**DIRECTIONS**
Pictures do not belong in the copy, so please give every entry below again exactly.

**DATA SUPPLIED**
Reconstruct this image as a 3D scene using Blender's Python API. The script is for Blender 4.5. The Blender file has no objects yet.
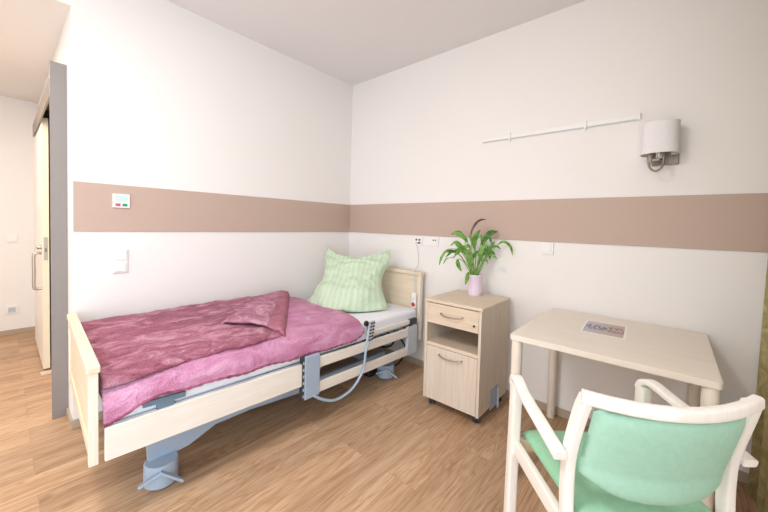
import bpy, bmesh, math, random
from mathutils import Vector, Matrix, noise
random.seed(7)
C = bpy.context.scene.collection
PI = math.pi

# ------------------------------------------------------------------ materials
def lin(h):
    if isinstance(h, str):
        h = [int(h[i:i+2], 16) / 255 for i in (0, 2, 4)]
    return tuple((c / 12.92 if c <= .04045 else ((c + .055) / 1.055) ** 2.4) for c in h) + (1,)

class NT:
    def __init__(s, name):
        s.m = bpy.data.materials.new(name); s.m.use_nodes = True
        s.t = s.m.node_tree; s.b = s.t.nodes['Principled BSDF']
    def n(s, typ, **k):
        nd = s.t.nodes.new(typ)
        for a, v in k.items():
            if a.startswith('i_'): nd.inputs[a[2:].replace('_', ' ')].default_value = v
            else: setattr(nd, a, v)
        return nd
    def l(s, a, b): s.t.links.new(a, b)
    def coord(s, scale=(1, 1, 1), kind='Object', rot=(0, 0, 0)):
        tc = s.n('ShaderNodeTexCoord'); mp = s.n('ShaderNodeMapping')
        mp.inputs['Scale'].default_value = scale; mp.inputs['Rotation'].default_value = rot
        s.l(tc.outputs[kind], mp.inputs['Vector']); return mp.outputs['Vector']
    def ramp(s, fac, stops):
        r = s.n('ShaderNodeValToRGB'); e = r.color_ramp.elements
        e[0].position, e[0].color = stops[0]; e[1].position, e[1].color = stops[-1]
        for p, c in stops[1:-1]:
            x = e.new(p); x.color = c
        s.l(fac, r.inputs['Fac']); return r.outputs['Color']
    def bump(s, h, strength=.2, dist=.01):
        b = s.n('ShaderNodeBump'); b.inputs['Strength'].default_value = strength
        b.inputs['Distance'].default_value = dist
        s.l(h, b.inputs['Height']); s.l(b.outputs['Normal'], s.b.inputs['Normal'])
    def mix(s, fac, a, b, blend='MIX'):
        m = s.n('ShaderNodeMix'); m.data_type = 'RGBA'; m.blend_type = blend
        for sock, v in ((m.inputs[0], fac), (m.inputs[6], a), (m.inputs[7], b)):
            if hasattr(v, 'is_linked') or hasattr(v, 'links'): s.l(v, sock)
            else: sock.default_value = v
        return m.outputs[2]

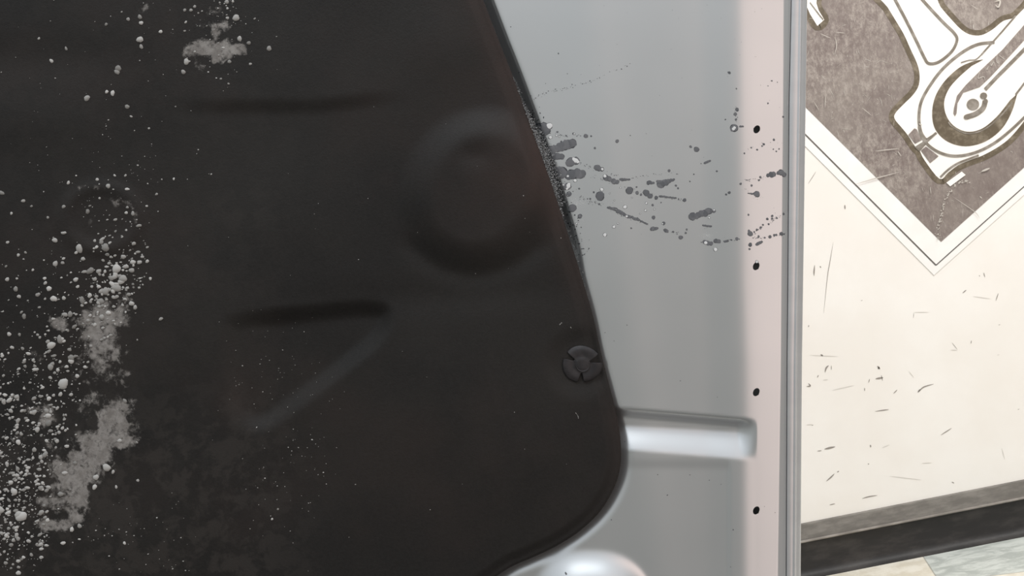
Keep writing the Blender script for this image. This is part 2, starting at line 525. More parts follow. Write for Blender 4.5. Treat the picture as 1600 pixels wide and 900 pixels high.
lines.ribbon(spline(c1((1200, 350), (1165, 380), (1120, 385), (1070, 400)), 4), 1.6, 0.0032)
lines.ribbon(c1((915, 850), (850, 892)), 3.0, 0.0031)
lines.ribbon(c2((835, 28), (772, 86)), 3.4, 0.0033)
lines.ribbon(c1((1225, 572), (1300, 492), (1400, 392), (1520, 270)), 5.5, 0.0032)
lines.ribbon(c1((1520, 480), (1473, 535), (1420, 605)), 3.0, 0.0032)
lines.ribbon(spline(c1((1225, 645), (1212, 690), (1165, 728), (1105, 748)), 5), 8.0, 0.0031)
def ell(cx, cy, rx, ry, n=20): return c1(*[(cx + rx * math.cos(t * 2 * math.pi / n), cy + ry * math.sin(t * 2 * math.pi / n)) for t in range(n)])
for a in (ell(1147, 667, 40, 36), ell(1215, 612, 23, 21), ell(1105, 748, 17, 15), ell(1228, 648, 15, 16)): lines.poly(a, 0.0034)
bar = c1((1600, 20), (1473, 160), (1335, 318), (1200, 445), (1100, 545), (1045, 612), (1026, 690), (1022, 725), (1032, 742), (1042, 725), (1048, 660), (1085, 592), (1190, 556), (1260, 490), (1380, 360), (1600, 120))
darks.poly(bar, 0.0031)
darks.poly(c2((672, 40), (708, 2), (722, 8), (752, 70), (712, 92)), 0.0031)
darks.poly(c2((746, 132), (775, 108), (850, 165), (800, 205)), 0.0031)
lines.ribbon(spline(c2((860, 288), (905, 245), (960, 208), (1030, 180), (1085, 160)), 5), 3.2, 0.0033)
corner_line = Flat(sign_pt)
corner_line.ribbon(c1((105, 15), (165, 95), (190, 125)), 1.6, 0.0031)
corner_line.build('artwork_line', art_line.m, sign)
cream_.poly(c2((895, 320), (985, 255), (1008, 275), (918, 342)), 0.0030)
halo.build('artwork_outline', art_halo.m, sign, label='dark olive outline of the drawing')  # printed dark outline and ring, part of the artwork
cream_.build('artwork_body', art_cream.m, sign, label='cream engine part drawing')
lines.build('artwork_line', art_line.m, sign)
darks.build('artwork_inlay', field.m, sign)
scr = Flat(sign_pt)
pts = c2((1035, 318), (965, 318), (920, 370), (885, 425), (868, 500), (850, 570), (846, 645))
sp_ = spline(pts, 8)
for k in range(150):
    x, y = random.choice(sp_)
    x += random.gauss(0, 1.1); y += random.gauss(0, 1.4); r = random.uniform(0.3, 1.0)
    scr.poly([(x + r * math.cos(t) * random.uniform(.6, 1.3), y + r * math.sin(t) * random.uniform(.6, 1.3)) for t in np.linspace(0, 5.4, 7)], 0.0036 + random.random() * 1e-4)
def scs(p, w): scr.ribbon(spline(p, 5), w, 0.0038, True)
for p, w in ((c1((1195, 450), (1180, 500), (1215, 490), (1225, 520)), 1.2), (c1((1250, 420), (1235, 445), (1245, 440)), 1.2),
             (c1((1262, 380), (1262, 420), (1280, 395), (1285, 420)), 1.1), (c1((1300, 345), (1300, 395), (1320, 405)), 1.0),
             (c1((1310, 350), (1350, 380)), 0.9), (c1((1285, 10), (1320, 5), (1310, 45), (1290, 30)), 2.6),
             (c1((265, 235), (275, 290), (262, 350)), 1.0), (c1((170, 215), (240, 245)), 0.9), (c1((270, 205), (330, 212)), 0.8),
             (c1((1130, 30), (1180, 60)), 0.7), (c1((1150, 155), (1150, 185)), 1.2), (c2((360, 330), (480, 295), (620, 258)), 1.6),
             (c2((480, 135), (620, 120)), 1.3), (c2((930, 400), (1060, 490), (1090, 530)), 0.9), (c2((800, 345), (805, 385)), 1.0),
             (c2((1090, 400), (1105, 412)), 1.4), (c2((1100, 255), (1150, 235)), 3.2), (c2((610, 135), (630, 165)), 1.3),
             (c1((205, 600), (200, 690)), 0.9), (c1((130, 650), (160, 700)), 0.8), (c1((440, 690), (500, 740)), 0.8),
             (c1((820, 800), (800, 790)), 2.0)):
    scs(p, w)
for k in range(420):
    x, y = U_(1262, 1600), U_(0, 378)
    if not inside(x, y, [(a, b) for a, b in FIELD]) : continue
    bias = 0.9 if (x < 1420 and 70 < y < 240) else 0.35
    if random.random() > bias: continue
    t = random.choice((1.5, 1.7, 0.9, 2.6, 0.1)) + random.gauss(0, 0.25); L = 2 + 13 * random.random() ** 2.5
    if inside(x, y, body): continue
    x2, y2 = x + L * math.cos(t), y + L * math.sin(t)
    if inside(x2, y2, body) or not inside(x2, y2, FIELD): continue
    scr.ribbon([(x, y), ((x + x2) / 2 + random.gauss(0, .5), (y + y2) / 2), (x2, y2)], U_(0.25, 0.75), 0.00205, True)
scm = NM('scraped_print', (0.50, 0.46, 0.41), 0.7)
scr.build('scraped_spot', scm.m, sign, kind='stuff', label='pale scrapes in the brown print')

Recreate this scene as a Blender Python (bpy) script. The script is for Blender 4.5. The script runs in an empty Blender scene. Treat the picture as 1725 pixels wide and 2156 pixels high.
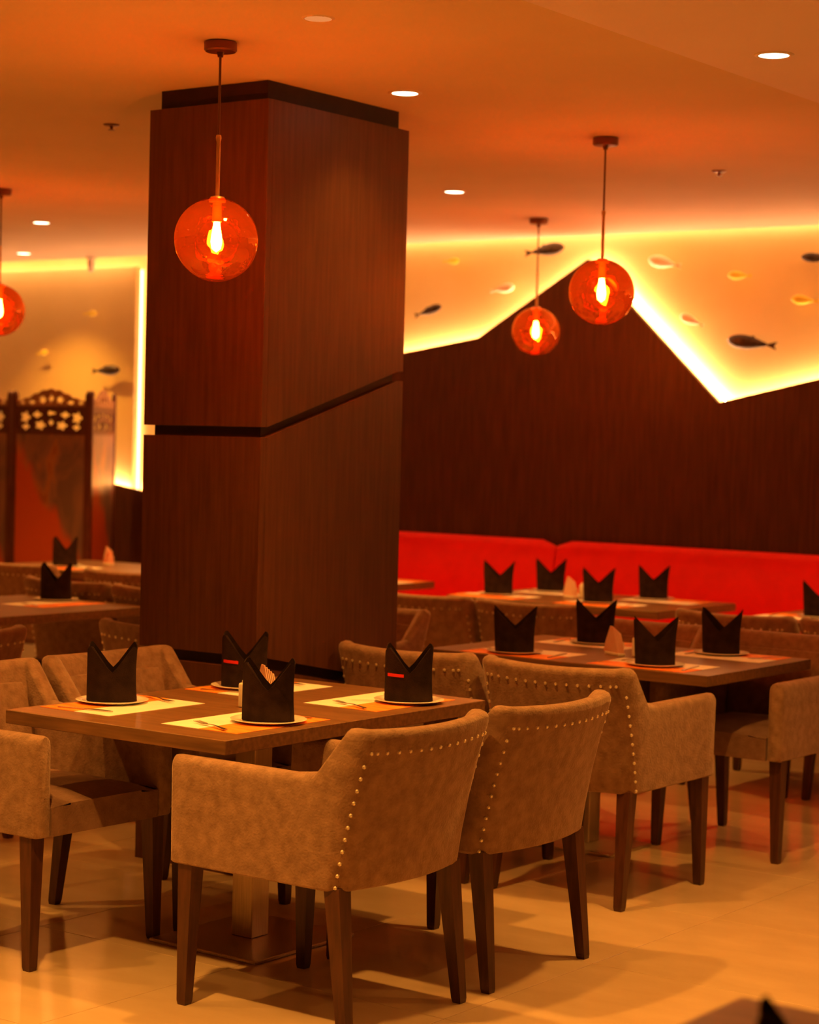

**SOLVED PROBLEM**
Reconstruct this image as a 3D scene using Blender's Python API. The script is for Blender 4.5. The Blender file has no objects yet.
import bpy, bmesh, math, random
from mathutils import Vector, Matrix, noise
random.seed(7)
C = bpy.context.scene.collection
PI = math.pi

# ------------------------------------------------------------------ materials
def lin(h):
    if isinstance(h, str):
        h = [int(h[i:i+2], 16) / 255 for i in (0, 2, 4)]
    return tuple((c / 12.92 if c <= .04045 else ((c + .055) / 1.055) ** 2.4) for c in h) + (1,)

class NT:
    def __init__(s, name):
        s.m = bpy.data.materials.new(name); s.m.use_nodes = True
        s.t = s.m.node_tree; s.b = s.t.nodes['Principled BSDF']
    def n(s, typ, **k):
        nd = s.t.nodes.new(typ)
        for a, v in k.items():
            if a.startswith('i_'): nd.inputs[a[2:].replace('_', ' ')].default_value = v
            else: setattr(nd, a, v)
        return nd
    def l(s, a, b): s.t.links.new(a, b)
    def coord(s, scale=(1, 1, 1), kind='Object', rot=(0, 0, 0)):
        tc = s.n('ShaderNodeTexCoord'); mp = s.n('ShaderNodeMapping')
        mp.inputs['Scale'].default_value = scale; mp.inputs['Rotation'].default_value = rot
        s.l(tc.outputs[kind], mp.inputs['Vector']); return mp.outputs['Vector']
    def ramp(s, fac, stops):
        r = s.n('ShaderNodeValToRGB'); e = r.color_ramp.elements
        e[0].position, e[0].color = stops[0]; e[1].position, e[1].color = stops[-1]
        for p, c in stops[1:-1]:
            x = e.new(p); x.color = c
        s.l(fac, r.inputs['Fac']); return r.outputs['Color']
    def bump(s, h, strength=.2, dist=.01):
        b = s.n('ShaderNodeBump'); b.inputs['Strength'].default_value = strength
        b.inputs['Distance'].default_value = dist
        s.l(h, b.inputs['Height']); s.l(b.outputs['Normal'], s.b.inputs['Normal'])
    def mix(s, fac, a, b, blend='MIX'):
        m = s.n('ShaderNodeMix'); m.data_type = 'RGBA'; m.blend_type = blend
        for sock, v in ((m.inputs[0], fac), (m.inputs[6], a), (m.inputs[7], b)):
            if hasattr(v, 'is_linked') or hasattr(v, 'links'): s.l(v, sock)
            else: sock.default_value = v
        return m.outputs[2]

Keep writing the Blender script for this image. This is part 2, starting at line 525. More parts follow. Write for Blender 4.5. Treat the picture as 1600 pixels wide and 900 pixels high.
lines.ribbon(spline(c1((1200, 350), (1165, 380), (1120, 385), (1070, 400)), 4), 1.6, 0.0032)
lines.ribbon(c1((915, 850), (850, 892)), 3.0, 0.0031)
lines.ribbon(c2((835, 28), (772, 86)), 3.4, 0.0033)
lines.ribbon(c1((1225, 572), (1300, 492), (1400, 392), (1520, 270)), 5.5, 0.0032)
lines.ribbon(c1((1520, 480), (1473, 535), (1420, 605)), 3.0, 0.0032)
lines.ribbon(spline(c1((1225, 645), (1212, 690), (1165, 728), (1105, 748)), 5), 8.0, 0.0031)
def ell(cx, cy, rx, ry, n=20): return c1(*[(cx + rx * math.cos(t * 2 * math.pi / n), cy + ry * math.sin(t * 2 * math.pi / n)) for t in range(n)])
for a in (ell(1147, 667, 40, 36), ell(1215, 612, 23, 21), ell(1105, 748, 17, 15), ell(1228, 648, 15, 16)): lines.poly(a, 0.0034)
bar = c1((1600, 20), (1473, 160), (1335, 318), (1200, 445), (1100, 545), (1045, 612), (1026, 690), (1022, 725), (1032, 742), (1042, 725), (1048, 660), (1085, 592), (1190, 556), (1260, 490), (1380, 360), (1600, 120))
darks.poly(bar, 0.0031)
darks.poly(c2((672, 40), (708, 2), (722, 8), (752, 70), (712, 92)), 0.0031)
darks.poly(c2((746, 132), (775, 108), (850, 165), (800, 205)), 0.0031)
lines.ribbon(spline(c2((860, 288), (905, 245), (960, 208), (1030, 180), (1085, 160)), 5), 3.2, 0.0033)
corner_line = Flat(sign_pt)
corner_line.ribbon(c1((105, 15), (165, 95), (190, 125)), 1.6, 0.0031)
corner_line.build('artwork_line', art_line.m, sign)
cream_.poly(c2((895, 320), (985, 255), (1008, 275), (918, 342)), 0.0030)
halo.build('artwork_outline', art_halo.m, sign, label='dark olive outline of the drawing')  # printed dark outline and ring, part of the artwork
cream_.build('artwork_body', art_cream.m, sign, label='cream engine part drawing')
lines.build('artwork_line', art_line.m, sign)
darks.build('artwork_inlay', field.m, sign)
scr = Flat(sign_pt)
pts = c2((1035, 318), (965, 318), (920, 370), (885, 425), (868, 500), (850, 570), (846, 645))
sp_ = spline(pts, 8)
for k in range(150):
    x, y = random.choice(sp_)
    x += random.gauss(0, 1.1); y += random.gauss(0, 1.4); r = random.uniform(0.3, 1.0)
    scr.poly([(x + r * math.cos(t) * random.uniform(.6, 1.3), y + r * math.sin(t) * random.uniform(.6, 1.3)) for t in np.linspace(0, 5.4, 7)], 0.0036 + random.random() * 1e-4)
def scs(p, w): scr.ribbon(spline(p, 5), w, 0.0038, True)
for p, w in ((c1((1195, 450), (1180, 500), (1215, 490), (1225, 520)), 1.2), (c1((1250, 420), (1235, 445), (1245, 440)), 1.2),
             (c1((1262, 380), (1262, 420), (1280, 395), (1285, 420)), 1.1), (c1((1300, 345), (1300, 395), (1320, 405)), 1.0),
             (c1((1310, 350), (1350, 380)), 0.9), (c1((1285, 10), (1320, 5), (1310, 45), (1290, 30)), 2.6),
             (c1((265, 235), (275, 290), (262, 350)), 1.0), (c1((170, 215), (240, 245)), 0.9), (c1((270, 205), (330, 212)), 0.8),
             (c1((1130, 30), (1180, 60)), 0.7), (c1((1150, 155), (1150, 185)), 1.2), (c2((360, 330), (480, 295), (620, 258)), 1.6),
             (c2((480, 135), (620, 120)), 1.3), (c2((930, 400), (1060, 490), (1090, 530)), 0.9), (c2((800, 345), (805, 385)), 1.0),
             (c2((1090, 400), (1105, 412)), 1.4), (c2((1100, 255), (1150, 235)), 3.2), (c2((610, 135), (630, 165)), 1.3),
             (c1((205, 600), (200, 690)), 0.9), (c1((130, 650), (160, 700)), 0.8), (c1((440, 690), (500, 740)), 0.8),
             (c1((820, 800), (800, 790)), 2.0)):
    scs(p, w)
for k in range(420):
    x, y = U_(1262, 1600), U_(0, 378)
    if not inside(x, y, [(a, b) for a, b in FIELD]) : continue
    bias = 0.9 if (x < 1420 and 70 < y < 240) else 0.35
    if random.random() > bias: continue
    t = random.choice((1.5, 1.7, 0.9, 2.6, 0.1)) + random.gauss(0, 0.25); L = 2 + 13 * random.random() ** 2.5
    if inside(x, y, body): continue
    x2, y2 = x + L * math.cos(t), y + L * math.sin(t)
    if inside(x2, y2, body) or not inside(x2, y2, FIELD): continue
    scr.ribbon([(x, y), ((x + x2) / 2 + random.gauss(0, .5), (y + y2) / 2), (x2, y2)], U_(0.25, 0.75), 0.00205, True)
scm = NM('scraped_print', (0.50, 0.46, 0.41), 0.7)
scr.build('scraped_spot', scm.m, sign, kind='stuff', label='pale scrapes in the brown print')

Recreate this scene as a Blender Python (bpy) script. The script is for Blender 4.5. The script runs in an empty Blender scene. Treat the picture as 1725 pixels wide and 2156 pixels high.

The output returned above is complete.